Around 11,300 inhabitants, mostly port workers crammed into unsanitary slums, lost their homes; only the property owners received compensation.
To create as much quayside as possible, the docks were designed in the form of two linked basins (East and West), both accessed via an entrance lock from the Thames.
Steam engines designed by James Watt and Matthew Boulton kept the water level in the basins about four feet above that of the tidal river.
[3] Because of their very restricted capacity and inability to cope with large modern ships, the St Katharine Docks were among the first to be closed in 1968, and were sold to the Greater London Council.
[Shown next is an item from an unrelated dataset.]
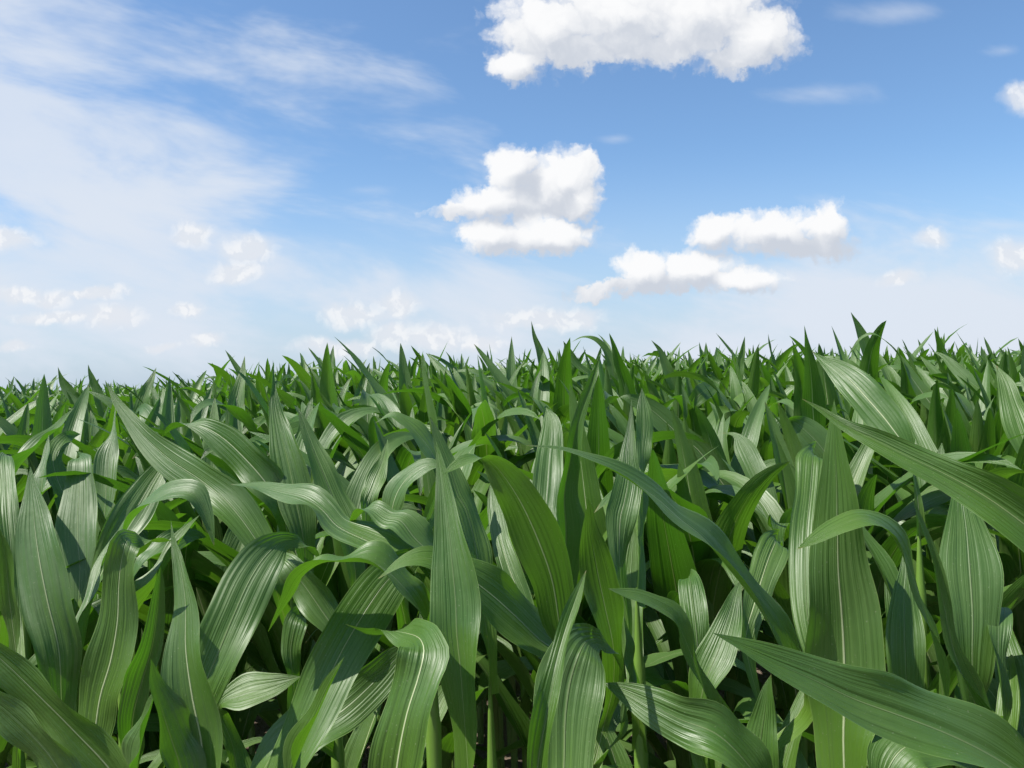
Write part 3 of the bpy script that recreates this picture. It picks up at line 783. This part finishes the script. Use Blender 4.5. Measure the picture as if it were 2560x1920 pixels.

The site was leased to the developers Taylor Woodrow and most of the original warehouses around the western basin were demolished and replaced by modern commercial buildings in the early 1970s, beginning with the bulky Tower Hotel (designed by Renton Howard Wood Partnership; opened in September 1973)[5] on a site parallel to the river just to the east of Tower Bridge.
This was followed by the World Trade Centre Building and Commodity Quay (both designed by architects Watkins Gray International).
[4] In 1980, a plan was approved to open a St Katharine Docks Underground station on the proposed extension of the Jubilee line.
[6] An eastwards extension was eventually built as part of the Jubilee line, but took a different route south of the Thames.
[10] The area now features offices, public and private housing, a large hotel, shops and restaurants, a pub (The Dickens Inn, a former brewery dating back to the 18th century), a yachting marina and other recreational facilities.
The east dock is now dominated by the City Quay residential development, comprising more than 200 privately owned flats overlooking the marina.
[17] The nearby Tower Millennium Pier, located on the other side of Tower Bridge, now provides the main commuter river boat services to Canary Wharf and Greenwich in the east and the West End in the west, and a fast visitor service to the London Eye.